» **What the task requires**: In the lines below, output everything from the first line through the line containing "mb = MB(); mb.box((-7, 1.45, 2.22), (0.88, 1.75, 2.40));" exactly as it is. Pictures are not part of the output.

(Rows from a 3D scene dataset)

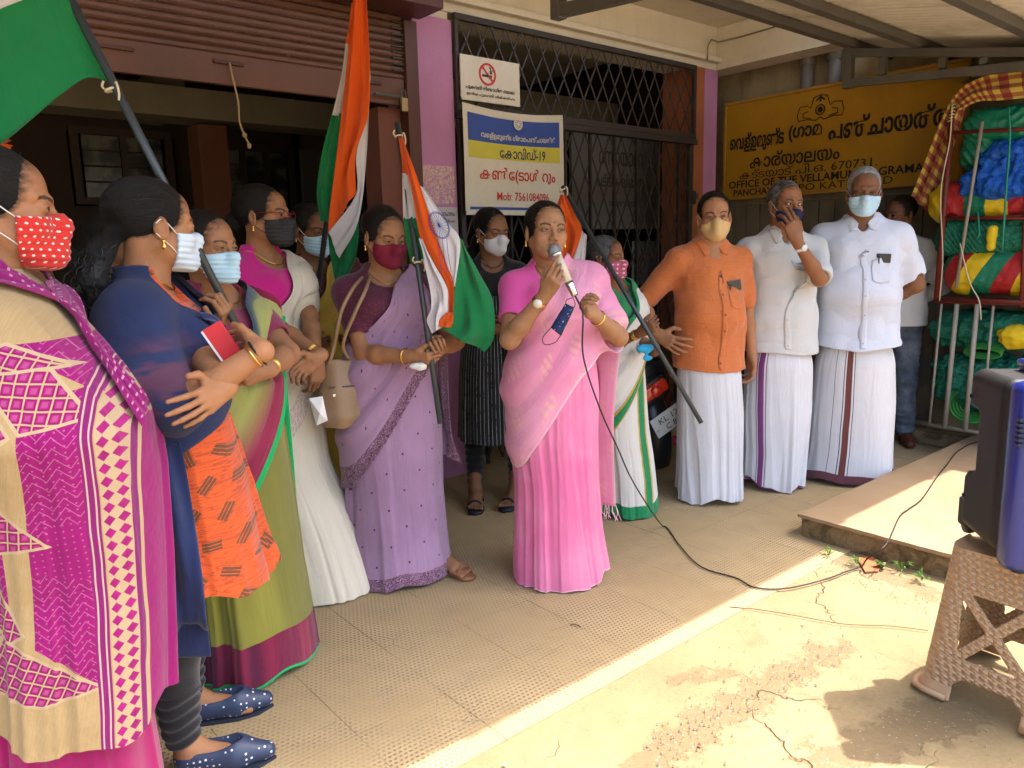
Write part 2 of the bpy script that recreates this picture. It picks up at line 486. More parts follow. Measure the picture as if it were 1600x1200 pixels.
# rooms behind
mb = MB()
mb.box((-7, 4.6, 0), (3.6, 4.75, 2.96)); mb.box((-7.15, 0, 0), (-7, 4.7, 2.97)); mb.box((0.90, 0.3, 0), (0.98, 2.2, 2.97))
mb.box((1.0, 2.4, 0), (3.6, 2.5, 2.97)); mb.box((3.42, 0.31, 0), (3.52, 4.6, 2.97))
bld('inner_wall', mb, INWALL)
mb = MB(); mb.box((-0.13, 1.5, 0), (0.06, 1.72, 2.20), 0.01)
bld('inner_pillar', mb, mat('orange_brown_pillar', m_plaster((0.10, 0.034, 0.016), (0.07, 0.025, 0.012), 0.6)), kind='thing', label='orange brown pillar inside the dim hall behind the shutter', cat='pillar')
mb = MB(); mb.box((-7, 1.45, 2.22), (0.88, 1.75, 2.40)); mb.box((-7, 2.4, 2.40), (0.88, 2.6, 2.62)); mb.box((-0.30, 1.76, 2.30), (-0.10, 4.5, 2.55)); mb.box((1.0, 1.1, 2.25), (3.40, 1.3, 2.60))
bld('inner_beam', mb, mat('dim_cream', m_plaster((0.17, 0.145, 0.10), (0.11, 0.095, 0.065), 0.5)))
def inner_window(x0, x1, z0, z1, y, lab, np_=2):
    w = bempty('inner_window', (x0, y, z0), label=lab, cat='window', group='windows inside the hall')
    a, h = x1 - x0, z1 - z0
    m = MB(); t = .05
    m.box((-t, -.04, -t), (a + t, 0, 0)); m.box((-t, -.04, h), (a + t, 0, h + t)); m.box((-t, -.038, 0), (0, 0, h)); m.box((a, -.038, 0), (a + t, 0, h))
    for k in range(1, np_): m.box((a * k / np_ - .02, -.036, 0), (a * k / np_ + .02, 0, h))
    m.obj('frame', DARKW, w)
    for k in range(np_):
        m = MB(); m.box((a * k / np_ + .022, -.012, .002), (a * (k + 1) / np_ - .022, -.006, h - .002)); m.obj('pane', mat('dull_glass', lambda t: t.mix(t.noise(t.coord(), 6.0, 4.0).sm(.45, .6), (0.02, 0.02, 0.018), (0.09, 0.09, 0.075)), rough=0.25, spec=0.5), w)
        m = MB()
        for q in range(3): m.tube([(a * k / np_ + .022, -.03, h * (q + 1) / 4), (a * (k + 1) / np_ - .022, -.03, h * (q + 1) / 4)], .006, 5)
        m.obj('grille', IRON, w)
inner_window(-0.66, -0.10, 1.78, 2.20, 2.35, 'two pane barred window in the dark hall left of the inner pillar', 2)
inner_window(0.28, 0.84, 1.72, 2.16, 2.35, 'three pane dark window in the hall right of the inner pillar', 3)
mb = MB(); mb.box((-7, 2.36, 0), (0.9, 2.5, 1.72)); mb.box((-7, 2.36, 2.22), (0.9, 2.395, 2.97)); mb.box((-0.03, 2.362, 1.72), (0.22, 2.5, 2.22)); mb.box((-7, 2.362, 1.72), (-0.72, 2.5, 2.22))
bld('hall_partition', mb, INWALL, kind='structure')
# dark interior board with pale letters, mostly hidden behind the flags
ib = bempty('hall_notice_board', (0.42, 1.2, 1.42), label='black notice board with pale letters, half hidden behind the tall flag', cat='board')
mb = MB(); mb.box((0, 0, 0), (0.47, .03, .62), .004); mb.obj('board', plain('board_black', (0.02, 0.018, 0.016)), ib)
PALE = plain('pale_paint', (0.42, 0.40, 0.34))
for s, x, z, w, h in (('ANTS (', .17, .40, .22, .055), ('ഫീസ്', .15, .20, .24, .085), ('പഞ്ചായത്ത്', .02, .06, .3, .03)):
    o = link('lettering', lettering(s, w, h, PALE), None, ib); o.location = (x, -.001, z)

# roller shutter
sh = bempty('roller_shutter', (0, 0, 0), label='half raised brown roller shutter over the dim hall', cat='shutter')
mb = MB(); mb.box((-6, -.02, 0), (.47, .0, .034), .0); 
sl = MB()
prof = [(-.012, 0), (-.020, .008), (-.020, .022), (-.012, .030), (-.004, .034), (-.004, .0365)]
slv = []
for x in (-6.0, .468):
    for (y, z) in prof: slv.append((x, y, z))
sl.add(slv, [(i, i + 1, i + 1 + len(prof), i + len(prof)) for i in range(len(prof) - 1)])
slm = sl.mesh('slat'); slm.materials.append(SHUT)
for k in range(16):
    o = link('slat', slm, None, sh); o.location = (0, 0, 2.262 + k * .0365); o.rotation_euler = (0, random.uniform(-.0004, .0004), 0)
mb = MB(); mb.box((-6, -.03, 2.125), (.465, 0.004, 2.26), .006); mb.obj('bottom_bar', SHUT, sh)
for x in (-.95, -.48, .25):
    mb = MB(); mb.box((x - .07, -.045, 2.213), (x + .07, -.03, 2.228), .003); mb.obj('bar_handle', MAROON, sh)
mb = MB(); mb.box((.47, -.05, 0), (.548, .06, 2.56), .004); mb.obj('guide_rail', MAROON, sh)
mb = MB(); mb.box((.33, .03, 0), (.47, .2, 2.12), .004); mb.obj('side_jamb', mat('dull_pink_brown', m_plaster((0.19, 0.07, 0.05), (0.12, 0.05, 0.04), .5)), sh)
mb = MB(); mb.box((-6, -.28, 2.57), (.565, -.052, 2.84), .006); mb.obj('housing', MAROON, sh)
mb = MB()
for k in range(9): mb.box((.40, -.034, 2.30 + k * .03), (.468, -.022, 2.308 + k * .03))
mb.obj('end_clip', IRON, sh); sh.children[-1]['kind'] = 'stuff'
lk = bempty('padlock', (.40, -.05, 2.09), label='brass padlock on the bolt of the raised shutter', cat='padlock')
mb = MB(); mb.box((.02, -.02, 0), (.06, 0, .07), .006); mb.obj('lock_body', plain('old_brass', (.35, .26, .13), rough=.4, metal=.7), lk)
mb = MB(); mb.tube([(.028, -.01, .07), (.028, -.01, .10), (.04, -.01, .112), (.052, -.01, .10), (.052, -.01, .07)], .004, 6); mb.tube([(-.13, .0, .075), (.03, .0, .075)], .008, 6); mb.obj('bolt', STEEL, lk)
# cord hanging from the shutter handle
mb = MB(); z = 2.21
pts = spline([(-.48, -.05, 2.22), (-.47, -.05, 2.15), (-.455, -.052, 2.05), (-.455, -.05, 1.96), (-.435, -.05, 1.90), (-.42, -.05, 1.865)], 24)
mb.tube(pts, .0045, 6); mb.lathe([(0.001, -.012), (.010, -.008), (.011, .006), (.001, .012)], (-.437, -.05, 1.905), 8); mb.lathe([(0.001, -.016), (.009, -.012), (.011, .006), (.001, .012)], (-.419, -.05, 1.86), 8)
tag(B(mb.obj('pull_cord', plain('jute_cord', (.36, .25, .13)), smooth=True)), label='knotted jute cord hanging from the shutter bottom bar', cat='cord')

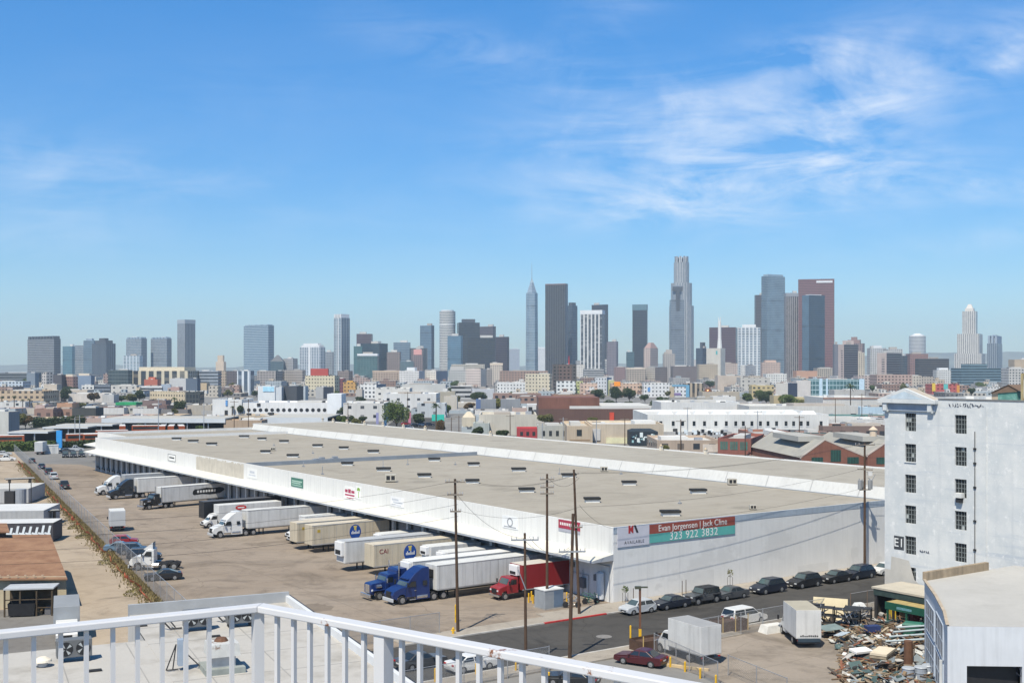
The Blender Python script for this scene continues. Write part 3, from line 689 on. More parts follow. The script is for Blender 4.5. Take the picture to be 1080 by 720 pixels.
def tractor(label, loc, rz, color, style='aero', sleeper=True, group=None):
    """front bumper at x=0, running back to about -7 m"""
    pm = PAINT[color]; t = thing('semi_tractor', label, 'truck', loc, rz, group)
    ce = -4.9 if sleeper else -3.3
    if style == 'aero':
        for s_ in (1, -1):
            for x_ in (-1.72, -2.95): MB().box(x_ - .02, x_ + .02, s_ * 1.203 - .006, s_ * 1.203 + .006, .8, 1.9).build('door_seam', FRAME, t)
            MB().box(ce + .05, -3.0, s_ * 1.215 - .01, s_ * 1.215 + .01, .42, .98).build('side_skirt', pm, t)
            MB().box(-3.0, -2.75, s_ * 1.21 - .015, s_ * 1.21 + .015, 1.45, 1.52).build('door_handle', CHROME, t)
        MB().box(-1.95, -1.6, -1.0, 1.0, 2.62, 2.68).build('sun_visor', pm, t, (-.35, 0, .14))
        top = 3.95 if sleeper else 2.75
        hood = [(-.12, .75), (-.02, 1.15), (-.22, 1.55), (-1.0, 1.86), (-1.75, 2.0), (-1.75, .75), (-1.72, .6)] + [(x, z) for x, z in reversed(arch(-1.22, .6, .55))] + [(-.5, .6)]
        MB().side(hood, lambda x, z: .98 + .12 * min(1, -x / 1.5)).build('hood', pm, t, bevel=.09)
        cab = [(-1.68, .75), (-1.68, 1.97), (-2.25, 2.78)] + ([(-3.0, 3.45), (-3.9, 3.95), (-4.75, 4.0), (ce, 3.9)] if sleeper else [(-2.6, 2.85), (ce, 2.8)]) + [(ce, .7)]
        MB().side(cab, lambda x, z: 1.2 if z < 2.4 else 1.2 - .13 * (z - 2.4)).build('cab', pm, t, bevel=.08)
        ws = ((-1.72, 1.99), (-2.24, 2.74))
    else:
        hood = [(-.25, .8), (-.25, 1.82), (-.4, 1.92), (-2.05, 2.08), (-2.05, .8), (-1.9, .6)] + [(x, z) for x, z in reversed(arch(-1.2, .6, .55))] + [(-.5, .62)]
        MB().side(hood, lambda x, z: .82 + .1 * min(1, -x / 2)).build('hood', pm, t, bevel=.06)
        cab = [(-2.0, .75), (-2.0, 2.05), (-2.3, 2.78), (-2.45, 2.85), (-3.45, 2.9)] + ([(-3.5, 3.25), (-3.8, 3.4), (ce, 3.4)] if sleeper else []) + [(-3.5 if not sleeper else ce, .75)]
        MB().side(cab, lambda x, z: 1.1).build('cab', pm, t, bevel=.07)
        ws = ((-2.03, 2.09), (-2.29, 2.72))
        for s_ in (1, -1):
            MB().box(-1.95, -.45, s_ * 1.02 - .2, s_ * 1.02 + .2, 1.12, 1.2).build('fender', pm, t, bevel=.03)
            MB().cyl((-3.75, s_ * 1.22, 1.0), (-3.75, s_ * 1.22, 4.15), .085, .085, 10).build('exhaust_stack', CHROME, t)
            MB().cyl((-.9, s_ * 1.0, 1.6), (-1.5, s_ * 1.0, 1.6), .19, .19, 12).build('air_cleaner', CHROME, t)
        MB().box(-3.2, -2.25, -1.0, 1.0, 2.74, 2.79).build('sun_visor', pm, t)
    (ax, az_), (bx, bz) = ws
    MB().face([(ax + .02, -.98, az_ + .05), (ax + .02, .98, az_ + .05), (bx + .02, .92, bz - .03), (bx + .02, -.92, bz - .03)]).build('windscreen', WSGLASS, t)
    for s_ in (1, -1):
        y_ = (1.207 if style == 'aero' else 1.107) * s_
        MB().face([(ax - .2, y_, 1.95), (bx - .1, y_, 2.55), (bx - .75, y_, 2.55), (bx - .75, y_, 1.9)]).build('side_window', AUTOGLASS, t)
        if sleeper: MB().box(ce + .45, ce + 1.0, y_ - .01, y_ + .01, 1.75 + (.2 if style == 'aero' else .35), 2.5).build('sleeper_window', AUTOGLASS, t)
        MB().box(-.34 if style == 'aero' else -.5, -.12 if style == 'aero' else -.3, s_ * .78 - .17, s_ * .78 + .17, 1.05, 1.28).build('headlight', LAMP, t, bevel=.04)
        MB().box(ax - .1, ax + .02, s_ * 1.45 - .12, s_ * 1.45 + .12, 1.95, 2.5).build('mirror', BLACK if style == 'aero' else CHROME, t, bevel=.03)
        MB().cyl((-3.1, s_ * .95, .72), (-4.5 if sleeper else -3.9, s_ * .95, .72), .33, .33, 14).build('fuel_tank', CHROME, t)
        MB().box(-3.0, -2.2, s_ * 1.05 - .12, s_ * 1.05 + .12, .42, .5).build('cab_step', STEEL, t)
        wheel(t, -1.22, s_ * 1.02, .5, .3)
        for x_ in (-5.45, -6.75) if sleeper else (-4.6, -5.9): wheel(t, x_, s_ * .9, .5, .56)
    MB().box(-.06 if style == 'aero' else -.1, .1, -1.18, 1.18, .36, .78).build('bumper', CHROME if style != 'aero' else PAINT['silver'], t, bevel=.06)
    MB().box(-.15 if style == 'aero' else -.24, .02 if style == 'aero' else -.2, -.5, .5, .82, 1.5 if style == 'aero' else 1.8).build('grille', CHROME if style != 'aero' else BLACK, t, bevel=.03)
    re = -7.4 if sleeper else -6.6
    b = MB(); b.box(re, -1.0, .3, .52, .72, 1.0); b.box(re, -1.0, -.52, -.3, .72, 1.0); b.box(re, re + .15, -.3, .3, .72, 1.0); b.box(-5, -4.8, -.3, .3, .72, 1.0)
    b.build('chassis', FRAME, t)
    MB().cyl((re + 1.3, 0, 1.0), (re + 1.3, 0, 1.14), .48, .48, 16).build('fifth_wheel', FRAME, t)
    return t

def trailer(label, loc, rz, L=16.0, body=None, roof=None, reefer=False, door=None, legs=True, group=None, ribs=False, name='semi_trailer'):
    """nose at x=0, tail at -L"""
    body = body or TR_W
    t = thing(name, label, 'trailer', loc, rz, group)
    b = MB(); b.box(-L, 0, -1.29, 1.29, 1.18, 4.05, 0, top=1)
    o = b.build('box', [body, roof or TR_ROOF], t, bevel=.03)
    b = MB()
    for s_ in (1, -1):
        b.box(-L, 0, s_ * 1.292 - .012, s_ * 1.292 + .012, 1.15, 1.32); b.box(-L, 0, s_ * 1.292 - .012, s_ * 1.292 + .012, 3.96, 4.07)
        if ribs:
            x = -.3
            while x > -L: b.box(x - .03, x, s_ * 1.295 - .012, s_ * 1.295 + .012, 1.33, 3.95); x -= 1.2
    b.build('rail', mat('trailer_rail', (.42, .42, .42), .4, .1, 1, metal=.4) if body is not TR_K else FRAME, t)
    b = MB(); b.box(-L + 1, -1.0, -.5, -.35, .95, 1.18); b.box(-L + 1, -1.0, .35, .5, .95, 1.18); b.box(-L + .3, -L + 4, -.6, .6, .85, 1.0)
    b.build('underframe', FRAME, t)
    MB().box(-L - .012, -L + .01, -1.2, 1.2, 1.25, 3.95).build('rear_door', door or body, t)
    MB().box(-L + .02, -L + .14, -1.2, 1.2, .52, .64).build('underride_guard', FRAME, t)
    for s_ in (1, -1):
        for x_ in (-L + 1.3, -L + 2.6): wheel(t, x_, s_ * .95, .5, .5)
        if legs: MB().box(-2.9, -2.75, s_ * .85 - .07, s_ * .85 + .07, .02, 1.18).box(-3.0, -2.65, s_ * .85 - .15, s_ * .85 + .15, .0, .03).build('landing_leg', FRAME, t)
        MB().box(-L + .6, -L + .64, s_ * .95 - .3, s_ * .95 + .3, .15, .9).build('mud_flap', DARK, t)
    if reefer:
        MB().box(.0, .45, -1.0, 1.0, 2.1, 3.95).build('cooling_unit', [mat('cooling_unit_white', (.66, .66, .66), .5, .06, 1)], t, bevel=.06)
        MB().box(.44, .465, -.75, .75, 2.3, 2.9).build('cooling_grille', BLACK, t)
    return t
def disc_logo(t, x, z, r, y=1.31):
    b = MB(); n = 20
    pts = [(x + r * math.cos(2 * math.pi * i / n), y, z + r * 1.15 * math.sin(2 * math.pi * i / n)) for i in range(n)]
    b.face(pts[::-1]); lg = b.build('logo', mat('logo_blue', (.01, .06, .28), .5, .05, 1), t)
    b = MB(); b.box(x - .2 * r, x + .2 * r, y + .002, y + .008, z + .25 * r, z + .75 * r); b.box(x - .3 * r, x + .3 * r, y + .002, y + .008, z + .75 * r, z + .95 * r); b.build('logo_figure', mat('logo_yellow', (.55, .45, .12), .5, .1, 1), lg)
    b = MB()
    for i in range(8): b.box(x - .72 * r + i * .18 * r, x - .72 * r + i * .18 * r + .12 * r, y + .002, y + .008, z - .32 * r, z + (.0 if i % 3 else .2) * r)
    b.build('logo_lettering', TW, lg)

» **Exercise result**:
Write part 2 of the bpy script that recreates this picture. It picks up at line 486. More parts follow. Measure the picture as if it were 1600x1200 pixels.
# rooms behind
mb = MB()
mb.box((-7, 4.6, 0), (3.6, 4.75, 2.96)); mb.box((-7.15, 0, 0), (-7, 4.7, 2.97)); mb.box((0.90, 0.3, 0), (0.98, 2.2, 2.97))
mb.box((1.0, 2.4, 0), (3.6, 2.5, 2.97)); mb.box((3.42, 0.31, 0), (3.52, 4.6, 2.97))
bld('inner_wall', mb, INWALL)
mb = MB(); mb.box((-0.13, 1.5, 0), (0.06, 1.72, 2.20), 0.01)
bld('inner_pillar', mb, mat('orange_brown_pillar', m_plaster((0.10, 0.034, 0.016), (0.07, 0.025, 0.012), 0.6)), kind='thing', label='orange brown pillar inside the dim hall behind the shutter', cat='pillar')
mb = MB(); mb.box((-7, 1.45, 2.22), (0.88, 1.75, 2.40)); mb.box((-7, 2.4, 2.40), (0.88, 2.6, 2.62)); mb.box((-0.30, 1.76, 2.30), (-0.10, 4.5, 2.55)); mb.box((1.0, 1.1, 2.25), (3.40, 1.3, 2.60))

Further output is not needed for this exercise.